With these figures Andrei Belousov, Russian Deputy Prime Minister, said two weeks ago that Russia could emerge from recession this year 2023. And the Ministry of Economic Development stated in a statement that "the Russian economy is confidently overcoming the barriers of sanctions from countries hostile”.

Another reason why many Russians have not noticed the change too much is that many of the western products, in theory affected by the sanctions, continue to arrive in the country. This is due to the so-called "parallel imports", allowed by the Government.

In the context of the fight against intellectual piracy, in 2002 Russia prohibited products from entering the country without the corresponding license or permission of the manufacturer or rights owner. That ended last year, when Moscow decided that it was no longer illegal to import a long list of products, including iPhones, cars or skins, through third countries – such as Kazakhstan.

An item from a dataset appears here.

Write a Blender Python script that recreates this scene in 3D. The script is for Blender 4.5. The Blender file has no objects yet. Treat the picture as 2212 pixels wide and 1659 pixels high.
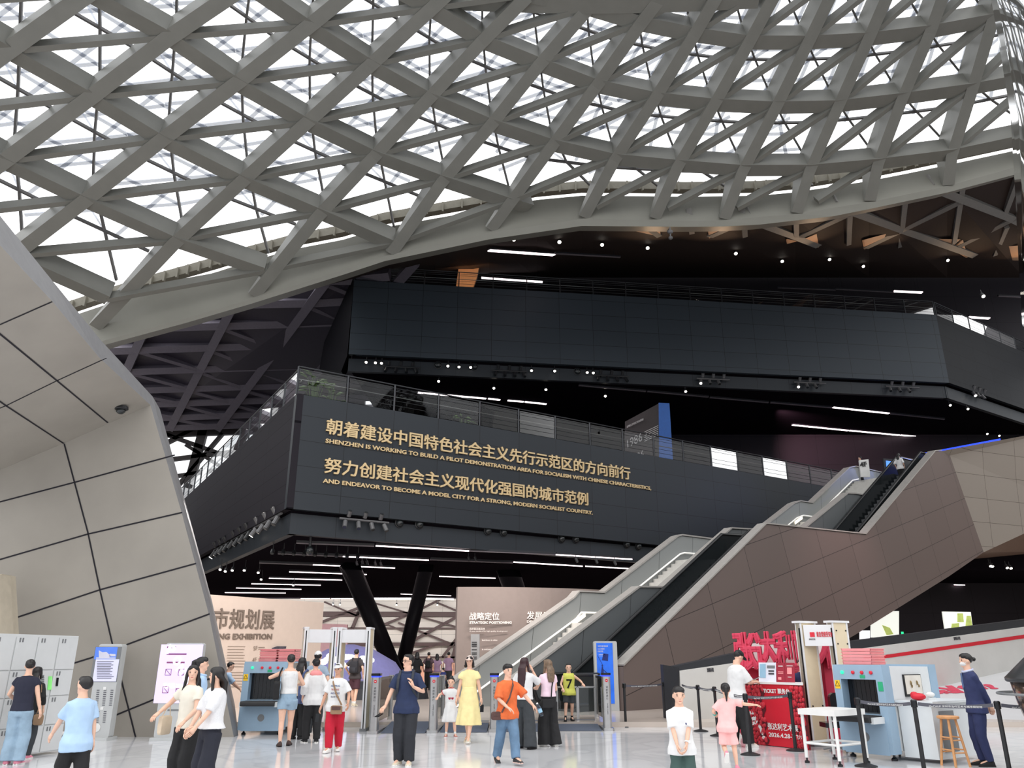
import bpy, bmesh, math, random
from math import sin, cos, tan, pi, radians, sqrt, atan2
from mathutils import Vector, Matrix, noise
V = Vector
rnd = random.Random(7)
SC = bpy.context.scene
COL = SC.collection

# ---------------------------------------------------------------- camera, sky, exposure
F, CX, CY, PITCH, EYE = 1700.0, 1106.0, 829.5, radians(19.16), 1.62
cam_data = bpy.data.cameras.new('camera')
cam_data.sensor_width = 36.0
cam_data.lens = F / 2212 * 36.0
cam_data.clip_end = 600
cam = bpy.data.objects.new('camera', cam_data)
COL.objects.link(cam)
cam.location = (0, 0, EYE)
cam.rotation_euler = (radians(90) + PITCH, 0, 0)
SC.camera = cam
SC.view_settings.view_transform = 'Standard'
SC.view_settings.look = 'None'
SC.view_settings.gamma = 1
SC.view_settings.exposure = 0.0
SC.cycles.max_bounces = 5
SC.cycles.diffuse_bounces = 3
SC.cycles.glossy_bounces = 3
SC.cycles.transmission_bounces = 4
SC.cycles.transparent_max_bounces = 12
SC.cycles.caustics_reflective = False
SC.cycles.caustics_refractive = False
SC.cycles.sample_clamp_indirect = 4.0

world = bpy.data.worlds.new('sky')
SC.world = world
world.use_nodes = True
wn = world.node_tree
bg = wn.nodes['Background']
tc = wn.nodes.new('ShaderNodeTexCoord')
sep = wn.nodes.new('ShaderNodeSeparateXYZ')
ramp = wn.nodes.new('ShaderNodeValToRGB')
wn.links.new(tc.outputs['Generated'], sep.inputs[0])
wn.links.new(sep.outputs['Z'], ramp.inputs[0])
wn.links.new(ramp.outputs[0], bg.inputs['Color'])
cr = ramp.color_ramp                      # an overcast sky, brighter overhead
cr.elements[0].position = 0.0; cr.elements[0].color = (.27, .28, .30, 1)
cr.elements[1].position = 0.45; cr.elements[1].color = (1, 1, 1, 1)
bg.inputs['Strength'].default_value = 2.1

# ---------------------------------------------------------------- from pixels of the survey photo to points of the hall
def ray(px, py):
    x, v = (px - CX) / F, (CY - py) / F
    return V((x, cos(PITCH) - v * sin(PITCH), sin(PITCH) + v * cos(PITCH)))
O = V((0, 0, EYE))
def PY(px, py, Y):
    r = ray(px, py); return O + r * (Y / r.y)
def PZ(px, py, z=0.0):
    r = ray(px, py); return O + r * ((z - EYE) / r.z)
def PP(px, py, p0, n):
    r = ray(px, py); return O + r * ((V(p0) - O).dot(V(n)) / r.dot(V(n)))
def lerp_list(pts, x):
    if x <= pts[0][0]: a, b = pts[0], pts[1]
    elif x >= pts[-1][0]: a, b = pts[-2], pts[-1]
    else:
        for a, b in zip(pts, pts[1:]):
            if a[0] <= x <= b[0]: break
    return a[1] + (b[1] - a[1]) * (x - a[0]) / (b[0] - a[0])

# ---------------------------------------------------------------- materials
def lin(c):
    c = c / 255.0
    return c / 12.92 if c <= .04045 else ((c + .055) / 1.055) ** 2.4
def S(r, g, b): return (lin(r), lin(g), lin(b))
MATS = {}
def mat(name, col=(.5, .5, .5), rough=.5, metal=0.0, emit=0.0, ecol=None, alpha=1.0, var=.06, scale=6.0, spec=.5, coat=0.0, bump=0.0):
    if name in MATS: return MATS[name]
    m = bpy.data.materials.new(name); m.use_nodes = True
    nt = m.node_tree; b = nt.nodes['Principled BSDF']
    b.inputs['Base Color'].default_value = (*col, 1)
    b.inputs['Roughness'].default_value = rough
    b.inputs['Metallic'].default_value = metal
    b.inputs['Alpha'].default_value = alpha
    b.inputs['Specular IOR Level'].default_value = spec
    b.inputs['Coat Weight'].default_value = coat
    if emit:
        b.inputs['Emission Color'].default_value = (*(ecol or col), 1)
        b.inputs['Emission Strength'].default_value = emit
    if var:
        t = nt.nodes.new('ShaderNodeTexCoord'); n = nt.nodes.new('ShaderNodeTexNoise')
        n.inputs['Scale'].default_value = scale; n.inputs['Detail'].default_value = 4
        nt.links.new(t.outputs['Object'], n.inputs['Vector'])
        r = nt.nodes.new('ShaderNodeValToRGB')
        r.color_ramp.elements[0].position = .3; r.color_ramp.elements[1].position = .7
        r.color_ramp.elements[0].color = (*[c * (1 - var) for c in col], 1)
        r.color_ramp.elements[1].color = (*[min(1, c * (1 + var)) for c in col], 1)
        nt.links.new(n.outputs['Fac'], r.inputs[0]); nt.links.new(r.outputs[0], b.inputs['Base Color'])
        if bump:
            bp = nt.nodes.new('ShaderNodeBump'); bp.inputs['Strength'].default_value = bump
            nt.links.new(n.outputs['Fac'], bp.inputs['Height']); nt.links.new(bp.outputs[0], b.inputs['Normal'])
    MATS[name] = m
    return m
def glass_mat(name, tint=(.9, .95, .95), gloss=.08, rough=.02):
    if name in MATS: return MATS[name]
    m = bpy.data.materials.new(name); m.use_nodes = True
    nt = m.node_tree; nt.nodes.remove(nt.nodes['Principled BSDF'])
    out = nt.nodes['Material Output']
    tr = nt.nodes.new('ShaderNodeBsdfTransparent'); tr.inputs[0].default_value = (*tint, 1)
    gl = nt.nodes.new('ShaderNodeBsdfGlossy'); gl.inputs['Roughness'].default_value = rough
    gl.inputs[0].default_value = (.9, .9, .9, 1)
    fr = nt.nodes.new('ShaderNodeFresnel'); fr.inputs[0].default_value = 1.45
    mx = nt.nodes.new('ShaderNodeMixShader')
    nt.links.new(fr.outputs[0], mx.inputs[0]); nt.links.new(tr.outputs[0], mx.inputs[1]); nt.links.new(gl.outputs[0], mx.inputs[2])
    nt.links.new(mx.outputs[0], out.inputs[0])
    MATS[name] = m
    return m
def marble():
    m = mat('polished_white_floor', S(226, 227, 230), .09, var=0, spec=.42)
    nt = m.node_tree; b = nt.nodes['Principled BSDF']
    t = nt.nodes.new('ShaderNodeTexCoord')
    n = nt.nodes.new('ShaderNodeTexNoise'); n.inputs['Scale'].default_value = .35; n.inputs['Detail'].default_value = 8; n.inputs['Distortion'].default_value = 2.2
    r = nt.nodes.new('ShaderNodeValToRGB')
    e = r.color_ramp.elements
    e[0].position = .46; e[0].color = (*S(222, 223, 226), 1); e[1].position = .56; e[1].color = (*S(218, 219, 222), 1)
    k = r.color_ramp.elements.new(.5); k.color = (*S(208, 210, 213), 1)
    nt.links.new(t.outputs['Object'], n.inputs[0]); nt.links.new(n.outputs['Fac'], r.inputs[0]); nt.links.new(r.outputs[0], b.inputs['Base Color'])
    return m
def panel_mat(name, col, mortar, sx, sz, rough=.5, spec=.4, rot=0.0, var=.05):
    """cladding panels with thin dark joints, laid out in the object's own x/z (a brick texture without offset)"""
    m = mat(name, col, rough, var=0, spec=spec)
    nt = m.node_tree; b = nt.nodes['Principled BSDF']
    t = nt.nodes.new('ShaderNodeUVMap')
    br = nt.nodes.new('ShaderNodeTexBrick'); br.offset = 0.0
    br.inputs['Scale'].default_value = 1.0
    br.inputs['Brick Width'].default_value = sx; br.inputs['Row Height'].default_value = sz
    br.inputs['Mortar Size'].default_value = .012; br.inputs['Mortar Smooth'].default_value = .2
    br.inputs['Color1'].default_value = (*[c * (1 - var) for c in col], 1)
    br.inputs['Color2'].default_value = (*[c * (1 + var) for c in col], 1)
    br.inputs['Mortar'].default_value = (*mortar, 1)
    nt.links.new(t.outputs[0], br.inputs['Vector']); nt.links.new(br.outputs['Color'], b.inputs['Base Color'])
    return m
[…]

Will Russia continue to resist and many Russians continue to live in this kind of alternative limbo?

The situation may begin to change. On December 5, the EU applied the full embargo on Russian oil, and from this February 5, on derivative products. Also on December 5, the G-7 “price ceiling” began to operate, setting the maximum price at which ships and insurers can transport Russian oil at $60 per barrel. That made the Kremlin's coffers begin to feel the pressure. In January, the fiscal deficit skyrocketed and state revenue from energy sales fell by 46%.

Another challenge that Russia will have to face is the drop in consumption, aggravated by uncertainty. In a December report, Natalia Orlova, Alfa Bank's chief economist, predicted that the economy will contract by 6.5% in 2023 due to the slowdown in consumption, less investment and the loss of export potential.

But forecasts are just that, forecasts sometimes influenced by our own desires. With them or without them, this year Russia has definitively distanced itself from the West and, as in that first cold war, it is already walking in parallel.